Provided records

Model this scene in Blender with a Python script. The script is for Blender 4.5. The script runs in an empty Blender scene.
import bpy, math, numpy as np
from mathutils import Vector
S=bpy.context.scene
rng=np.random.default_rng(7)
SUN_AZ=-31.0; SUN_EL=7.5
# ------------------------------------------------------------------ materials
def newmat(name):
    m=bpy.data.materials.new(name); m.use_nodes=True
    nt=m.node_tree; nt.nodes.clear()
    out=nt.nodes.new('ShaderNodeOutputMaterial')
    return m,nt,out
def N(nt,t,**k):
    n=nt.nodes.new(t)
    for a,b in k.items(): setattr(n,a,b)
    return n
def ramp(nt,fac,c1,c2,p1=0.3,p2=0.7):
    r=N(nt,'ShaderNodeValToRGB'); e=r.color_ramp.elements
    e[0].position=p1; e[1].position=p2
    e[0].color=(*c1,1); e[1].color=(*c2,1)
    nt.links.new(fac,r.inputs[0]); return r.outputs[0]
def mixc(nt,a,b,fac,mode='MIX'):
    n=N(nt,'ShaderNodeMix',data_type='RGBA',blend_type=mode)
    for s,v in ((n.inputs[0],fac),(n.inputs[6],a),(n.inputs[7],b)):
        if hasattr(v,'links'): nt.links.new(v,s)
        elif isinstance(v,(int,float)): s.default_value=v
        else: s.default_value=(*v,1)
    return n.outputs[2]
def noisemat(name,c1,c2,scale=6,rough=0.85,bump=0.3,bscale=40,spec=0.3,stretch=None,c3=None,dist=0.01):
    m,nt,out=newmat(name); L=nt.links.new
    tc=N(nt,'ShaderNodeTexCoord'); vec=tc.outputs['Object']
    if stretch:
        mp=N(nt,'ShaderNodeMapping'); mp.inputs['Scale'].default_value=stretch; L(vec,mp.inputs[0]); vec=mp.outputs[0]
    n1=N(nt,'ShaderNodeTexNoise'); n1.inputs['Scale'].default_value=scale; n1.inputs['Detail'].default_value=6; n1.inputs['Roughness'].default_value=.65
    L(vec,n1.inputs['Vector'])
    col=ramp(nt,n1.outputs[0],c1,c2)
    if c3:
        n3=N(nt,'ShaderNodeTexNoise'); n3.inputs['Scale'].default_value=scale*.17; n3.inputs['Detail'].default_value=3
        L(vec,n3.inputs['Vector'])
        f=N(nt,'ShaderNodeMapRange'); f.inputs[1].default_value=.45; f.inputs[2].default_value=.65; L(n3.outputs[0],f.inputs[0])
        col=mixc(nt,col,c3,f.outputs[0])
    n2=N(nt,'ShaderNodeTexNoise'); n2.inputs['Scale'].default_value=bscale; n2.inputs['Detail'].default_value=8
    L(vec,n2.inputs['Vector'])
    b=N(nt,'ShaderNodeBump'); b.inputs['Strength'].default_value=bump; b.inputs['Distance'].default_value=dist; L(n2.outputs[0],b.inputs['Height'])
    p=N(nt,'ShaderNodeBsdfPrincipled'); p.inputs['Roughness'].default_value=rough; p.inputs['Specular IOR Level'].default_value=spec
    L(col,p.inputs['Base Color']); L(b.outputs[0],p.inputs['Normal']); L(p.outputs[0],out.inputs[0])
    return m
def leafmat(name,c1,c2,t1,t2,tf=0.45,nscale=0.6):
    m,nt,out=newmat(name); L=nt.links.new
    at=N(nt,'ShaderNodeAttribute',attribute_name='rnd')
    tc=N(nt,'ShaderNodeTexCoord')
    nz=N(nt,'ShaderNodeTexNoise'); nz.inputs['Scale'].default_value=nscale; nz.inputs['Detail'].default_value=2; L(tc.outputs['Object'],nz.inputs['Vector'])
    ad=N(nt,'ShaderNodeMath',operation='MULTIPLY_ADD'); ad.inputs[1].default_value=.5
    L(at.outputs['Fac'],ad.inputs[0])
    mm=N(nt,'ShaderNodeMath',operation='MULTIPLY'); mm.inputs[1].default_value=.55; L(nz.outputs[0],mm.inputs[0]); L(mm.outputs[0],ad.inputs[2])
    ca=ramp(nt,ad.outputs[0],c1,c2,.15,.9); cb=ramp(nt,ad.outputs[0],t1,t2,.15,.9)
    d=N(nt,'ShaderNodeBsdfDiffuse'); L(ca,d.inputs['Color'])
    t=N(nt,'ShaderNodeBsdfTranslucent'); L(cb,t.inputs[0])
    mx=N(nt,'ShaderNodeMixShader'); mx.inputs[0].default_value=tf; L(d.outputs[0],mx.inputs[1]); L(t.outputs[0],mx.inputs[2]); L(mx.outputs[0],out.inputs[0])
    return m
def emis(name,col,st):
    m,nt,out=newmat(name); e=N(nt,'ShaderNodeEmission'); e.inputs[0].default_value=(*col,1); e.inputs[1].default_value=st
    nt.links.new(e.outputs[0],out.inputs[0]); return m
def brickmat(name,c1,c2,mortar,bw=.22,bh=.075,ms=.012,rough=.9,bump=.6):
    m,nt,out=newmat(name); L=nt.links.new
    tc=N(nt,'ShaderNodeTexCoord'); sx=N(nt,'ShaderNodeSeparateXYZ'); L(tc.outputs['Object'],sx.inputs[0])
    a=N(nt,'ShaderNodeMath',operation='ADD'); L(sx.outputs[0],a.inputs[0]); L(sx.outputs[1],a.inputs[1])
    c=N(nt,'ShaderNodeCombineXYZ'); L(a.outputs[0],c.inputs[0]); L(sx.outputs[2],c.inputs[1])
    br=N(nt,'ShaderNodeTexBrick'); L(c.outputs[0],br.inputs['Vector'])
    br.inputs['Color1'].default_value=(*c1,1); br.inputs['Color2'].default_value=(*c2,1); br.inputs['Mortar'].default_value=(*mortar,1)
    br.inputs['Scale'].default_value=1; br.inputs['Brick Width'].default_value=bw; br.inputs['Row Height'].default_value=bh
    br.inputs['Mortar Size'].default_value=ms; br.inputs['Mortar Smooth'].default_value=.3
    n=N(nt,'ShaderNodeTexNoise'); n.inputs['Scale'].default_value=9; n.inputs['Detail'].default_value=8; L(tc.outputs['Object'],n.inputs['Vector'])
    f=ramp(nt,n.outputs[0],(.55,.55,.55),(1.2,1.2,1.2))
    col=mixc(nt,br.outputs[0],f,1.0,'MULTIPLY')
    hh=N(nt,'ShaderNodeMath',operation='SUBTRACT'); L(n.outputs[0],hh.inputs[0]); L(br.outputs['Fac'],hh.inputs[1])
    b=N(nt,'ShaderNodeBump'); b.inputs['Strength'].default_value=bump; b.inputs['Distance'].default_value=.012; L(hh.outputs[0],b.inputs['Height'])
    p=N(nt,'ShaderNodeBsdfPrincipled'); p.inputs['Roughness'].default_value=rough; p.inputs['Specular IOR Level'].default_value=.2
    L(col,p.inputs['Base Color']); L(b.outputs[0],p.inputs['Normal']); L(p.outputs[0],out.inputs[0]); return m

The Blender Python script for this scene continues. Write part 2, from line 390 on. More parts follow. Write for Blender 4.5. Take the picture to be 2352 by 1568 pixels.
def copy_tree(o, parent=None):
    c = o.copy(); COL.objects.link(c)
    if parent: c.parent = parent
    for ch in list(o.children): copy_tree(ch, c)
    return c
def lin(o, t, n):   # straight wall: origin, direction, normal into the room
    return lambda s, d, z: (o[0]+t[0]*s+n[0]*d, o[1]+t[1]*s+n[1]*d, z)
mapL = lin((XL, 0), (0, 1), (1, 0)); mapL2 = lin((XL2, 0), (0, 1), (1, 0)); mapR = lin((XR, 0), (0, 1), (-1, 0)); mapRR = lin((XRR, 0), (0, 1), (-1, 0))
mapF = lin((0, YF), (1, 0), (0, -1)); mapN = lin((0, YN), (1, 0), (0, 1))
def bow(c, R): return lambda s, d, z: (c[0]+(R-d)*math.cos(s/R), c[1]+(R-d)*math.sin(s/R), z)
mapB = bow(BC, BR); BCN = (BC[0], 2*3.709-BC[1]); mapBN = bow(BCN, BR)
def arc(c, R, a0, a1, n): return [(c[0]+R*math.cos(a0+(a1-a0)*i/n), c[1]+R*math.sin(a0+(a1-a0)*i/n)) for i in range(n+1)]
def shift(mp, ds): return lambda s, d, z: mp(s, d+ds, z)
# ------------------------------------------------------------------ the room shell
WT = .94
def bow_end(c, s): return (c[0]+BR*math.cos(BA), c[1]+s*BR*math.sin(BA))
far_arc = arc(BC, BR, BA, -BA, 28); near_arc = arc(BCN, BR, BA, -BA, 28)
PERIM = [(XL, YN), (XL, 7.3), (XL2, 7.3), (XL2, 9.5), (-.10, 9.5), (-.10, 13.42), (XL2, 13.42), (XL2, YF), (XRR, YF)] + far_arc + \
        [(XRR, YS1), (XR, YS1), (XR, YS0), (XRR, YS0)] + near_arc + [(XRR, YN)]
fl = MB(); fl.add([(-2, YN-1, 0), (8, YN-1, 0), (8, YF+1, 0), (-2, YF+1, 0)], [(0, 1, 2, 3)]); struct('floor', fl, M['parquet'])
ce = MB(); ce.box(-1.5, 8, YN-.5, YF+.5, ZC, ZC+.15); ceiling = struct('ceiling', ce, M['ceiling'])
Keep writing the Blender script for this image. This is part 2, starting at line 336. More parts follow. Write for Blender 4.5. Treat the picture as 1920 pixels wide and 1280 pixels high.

Aim
Pick out the lines that contain "Blender" and copy them.

Exercise answer
Model this scene in Blender with a Python script. The script is for Blender 4.5. The script runs in an empty Blender scene.
The Blender Python script for this scene continues. Write part 2, from line 390 on. More parts follow. Write for Blender 4.5. Take the picture to be 2352 by 1568 pixels.
Keep writing the Blender script for this image. This is part 2, starting at line 336. More parts follow. Write for Blender 4.5. Treat the picture as 1920 pixels wide and 1280 pixels high.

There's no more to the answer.